Marketing your business on social media can be daunting, but if you focus your approach and use the raft of tools available, it can be relatively straightforward, says digital marketing specialist Donna Stokes.
The best place to start with any type of marketing – and that includes social media – is to ask yourself who your existing and future customers are. Who are you trying to reach? Identify what their needs are, and how your business uniquely provides them.
Think about the behind the scenes stories of your business, from how your operation began to the day-to-day goings on. People want to connect with you, your history, your place and your processes. Images containing people, rather than simply products, have a measurably higher engagement rate than those without, so capture some images of your products being made. Don’t forget in these times to tell the stories of how you’re supporting your local community, too.
Once you’ve identified your story, go back to who your target customers are, and think about where they spend their time online. If you sell predominantly direct to consumer, you might use Facebook, or Instagram for a younger market. If you sell more direct to trade, twitter and Linkedin would be more appropriate. Go where your customers are. Don’t try and put content out on every social media channel just for the sake of it. More posts on fewer channels to the right market are better. If you decide to use multiple channels, apps like Hootsuite help streamline keeping on top of multiple accounts at once.
How you tell your stories is important. The average engagement rate of Facebook video content is nearly double that of other types of post – so don’t be frightened of video. People are put off thinking you need specialist equipment, but you can do great things with a smartphone. Things to remember here are to keep it short, and to add subtitles; 85% of users watch videos without sound, so this is crucial. There’s good software out there that will help or do it for you.
Hashtags are particularly important if you are using Instagram but are useful to help expand your reach beyond the people that follow you on most platforms. If you don’t know where to start with hashtags, I recommend two things: online tools such as keywordtool.io – into which you can insert a keyword and it will suggest hashtags relating to it, and research the hashtags your competitors are using on their posts too.

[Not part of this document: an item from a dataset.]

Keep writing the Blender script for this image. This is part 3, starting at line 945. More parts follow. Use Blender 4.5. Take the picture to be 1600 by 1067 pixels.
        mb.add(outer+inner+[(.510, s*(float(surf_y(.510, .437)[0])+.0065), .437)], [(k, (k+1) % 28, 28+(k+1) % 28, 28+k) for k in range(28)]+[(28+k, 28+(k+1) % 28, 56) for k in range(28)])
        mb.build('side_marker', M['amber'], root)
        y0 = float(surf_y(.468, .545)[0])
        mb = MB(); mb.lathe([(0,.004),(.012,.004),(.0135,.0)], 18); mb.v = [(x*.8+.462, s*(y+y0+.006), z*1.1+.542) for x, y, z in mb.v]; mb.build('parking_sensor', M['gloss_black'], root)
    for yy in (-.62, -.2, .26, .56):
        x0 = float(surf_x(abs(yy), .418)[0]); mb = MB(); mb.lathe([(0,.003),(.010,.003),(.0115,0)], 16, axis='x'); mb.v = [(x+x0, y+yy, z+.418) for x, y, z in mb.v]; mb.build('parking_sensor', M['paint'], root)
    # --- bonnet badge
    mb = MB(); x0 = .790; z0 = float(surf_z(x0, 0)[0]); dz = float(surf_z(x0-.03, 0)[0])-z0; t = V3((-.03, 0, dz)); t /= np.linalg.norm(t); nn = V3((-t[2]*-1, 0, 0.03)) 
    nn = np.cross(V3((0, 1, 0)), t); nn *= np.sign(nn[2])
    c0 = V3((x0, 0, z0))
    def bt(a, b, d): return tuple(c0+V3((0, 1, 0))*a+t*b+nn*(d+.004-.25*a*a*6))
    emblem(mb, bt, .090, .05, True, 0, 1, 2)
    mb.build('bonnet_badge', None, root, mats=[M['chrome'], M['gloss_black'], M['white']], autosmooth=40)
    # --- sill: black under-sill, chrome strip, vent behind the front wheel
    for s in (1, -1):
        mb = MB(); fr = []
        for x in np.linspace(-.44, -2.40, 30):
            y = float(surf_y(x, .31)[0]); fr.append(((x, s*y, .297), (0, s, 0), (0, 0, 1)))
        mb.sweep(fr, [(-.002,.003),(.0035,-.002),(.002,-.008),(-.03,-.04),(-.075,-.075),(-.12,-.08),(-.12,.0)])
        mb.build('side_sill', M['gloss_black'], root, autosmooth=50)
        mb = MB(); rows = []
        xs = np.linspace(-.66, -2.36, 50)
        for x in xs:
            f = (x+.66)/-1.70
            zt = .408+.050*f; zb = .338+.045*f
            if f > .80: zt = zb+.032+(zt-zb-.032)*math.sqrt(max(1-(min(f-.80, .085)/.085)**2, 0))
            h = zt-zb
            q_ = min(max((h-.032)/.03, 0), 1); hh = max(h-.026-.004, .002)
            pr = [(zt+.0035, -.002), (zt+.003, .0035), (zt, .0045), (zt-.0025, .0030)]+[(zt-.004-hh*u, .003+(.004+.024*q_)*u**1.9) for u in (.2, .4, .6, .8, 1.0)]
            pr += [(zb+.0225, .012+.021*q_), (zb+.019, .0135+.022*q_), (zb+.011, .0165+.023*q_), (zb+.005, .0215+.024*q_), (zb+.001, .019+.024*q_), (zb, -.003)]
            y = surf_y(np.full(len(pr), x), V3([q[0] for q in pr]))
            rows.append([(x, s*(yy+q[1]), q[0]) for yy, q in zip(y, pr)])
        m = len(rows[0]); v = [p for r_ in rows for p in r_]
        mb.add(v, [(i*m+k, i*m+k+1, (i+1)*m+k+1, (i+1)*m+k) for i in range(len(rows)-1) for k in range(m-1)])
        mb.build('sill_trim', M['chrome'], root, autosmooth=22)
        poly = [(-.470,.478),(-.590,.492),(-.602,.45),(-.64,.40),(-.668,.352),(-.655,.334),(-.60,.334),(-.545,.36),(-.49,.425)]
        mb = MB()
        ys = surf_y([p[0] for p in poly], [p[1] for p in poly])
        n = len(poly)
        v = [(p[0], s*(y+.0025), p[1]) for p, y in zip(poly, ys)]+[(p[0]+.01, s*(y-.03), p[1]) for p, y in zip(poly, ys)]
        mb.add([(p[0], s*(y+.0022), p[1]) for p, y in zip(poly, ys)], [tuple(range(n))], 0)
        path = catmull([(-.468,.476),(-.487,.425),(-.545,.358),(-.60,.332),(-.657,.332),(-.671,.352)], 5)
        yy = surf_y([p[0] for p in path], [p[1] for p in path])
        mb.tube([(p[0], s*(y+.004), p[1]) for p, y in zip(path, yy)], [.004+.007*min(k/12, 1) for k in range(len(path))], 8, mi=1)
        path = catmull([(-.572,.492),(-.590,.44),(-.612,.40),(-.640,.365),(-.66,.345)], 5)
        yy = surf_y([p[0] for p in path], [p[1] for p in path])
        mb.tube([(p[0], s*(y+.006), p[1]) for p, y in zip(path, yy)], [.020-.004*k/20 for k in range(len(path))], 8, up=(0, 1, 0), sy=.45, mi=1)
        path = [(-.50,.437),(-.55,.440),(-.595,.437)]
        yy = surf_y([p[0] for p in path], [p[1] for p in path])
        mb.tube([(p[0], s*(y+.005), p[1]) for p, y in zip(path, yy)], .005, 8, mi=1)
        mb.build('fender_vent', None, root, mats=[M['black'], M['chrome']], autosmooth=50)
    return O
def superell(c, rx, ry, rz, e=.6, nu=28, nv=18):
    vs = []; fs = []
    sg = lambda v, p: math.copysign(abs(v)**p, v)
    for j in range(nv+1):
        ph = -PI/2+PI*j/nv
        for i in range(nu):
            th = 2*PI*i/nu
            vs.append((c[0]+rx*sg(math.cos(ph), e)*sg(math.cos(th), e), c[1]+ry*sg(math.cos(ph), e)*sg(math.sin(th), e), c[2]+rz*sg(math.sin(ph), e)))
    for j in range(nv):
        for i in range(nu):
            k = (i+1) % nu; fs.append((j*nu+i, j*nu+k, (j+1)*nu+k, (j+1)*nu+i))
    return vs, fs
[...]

Don’t forget the ‘social’ in social media. Because it is being used as a marketing tool, people often think about it in quite commercial terms. However, you have to remember that these are social platforms and here you can’t create loyalty without emotion – you have to connect with your base on a personal level to make them revisit your channels and start buying from you. Be conversational in tone. Try to create a ‘loyalty loop’.
It’s very easy for people to get lost in social media marketing. If you remember who your customers are and target emotionally driven ‘social’ content to them, you’re on the right track.